Digital Sustainability
Why Your Website's Carbon Footprint Matters
The internet is responsible for roughly 3.7% of global carbon emissions. That's about the same as the airline industry. Most people don't think about it, but every page load burns electricity somewhere, and the numbers add up fast.
Founder, Oasis of Change •
The hidden cost of every page load
When someone visits a website, their device sends a request to a data center running 24/7 on grid electricity. That server processes the request, pulls from databases, assembles assets, and pushes everything back across network infrastructure that also requires power. Then the visitor's device decodes and renders it all, drawing more energy still.
One page view is tiny. But a mid-sized nonprofit site with 50,000 monthly visits can generate over 600 kg of CO2 a year. That's roughly a round trip flight from Vancouver to Toronto. Larger organizations hit the tens of thousands.
What makes a website carbon-heavy?
It comes down to three things: how much data each visit transfers (page weight), where the servers are hosted and what powers them, and how efficiently the code runs on both ends.
Images are usually the worst offender. A hero image saved at 4000px wide and served uncompressed can weigh 3-5 MB on its own, which is about 10 times what the entire page should be. Stack on custom fonts in multiple weights, a few third-party tracking scripts, and unminified CSS, and you've got a page that's burning energy for no good reason.
By the numbers
"The average web page now transfers over 2.5 MB of data — more than triple what it was a decade ago. Most of that increase comes from images, video, and third-party scripts that many users never interact with."

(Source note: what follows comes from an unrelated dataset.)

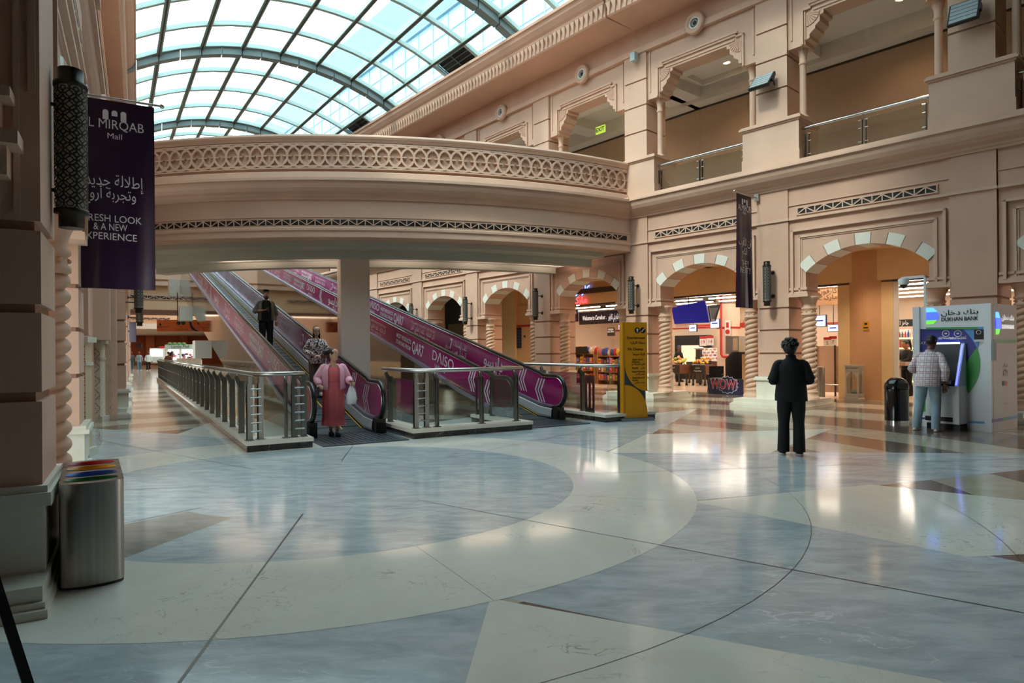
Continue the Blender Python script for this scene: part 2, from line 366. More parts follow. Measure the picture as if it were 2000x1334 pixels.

What organizations can do today
The nice thing is that a lighter website is also a faster website, and a cheaper one to host. These things line up.
Start simple: compress and properly size images, use modern formats like WebP or AVIF, lazy load anything below the fold, and cut the third-party scripts you don't actually need. Pick a hosting provider that runs on renewable energy, or at least one that's transparent about its energy sources.
If you're building a new site, set a performance budget before you start designing. A 500 KB page weight cap forces real decisions about what belongs on the page. You'll end up with something that loads faster and costs the planet less. Usually it looks better too, because clutter got cut.
Measuring and reporting
You can't fix what you haven't measured. Tools like the Website Carbon Calculator and Google Lighthouse give you a baseline. We track carbon savings across every project on our Impact Dashboard, published for anyone to check.
As more of daily life moves online, the environmental cost of the web keeps growing. Organizations that measure, optimize, and report honestly now are going to be the ones people trust later. The bar is still low. That won't last.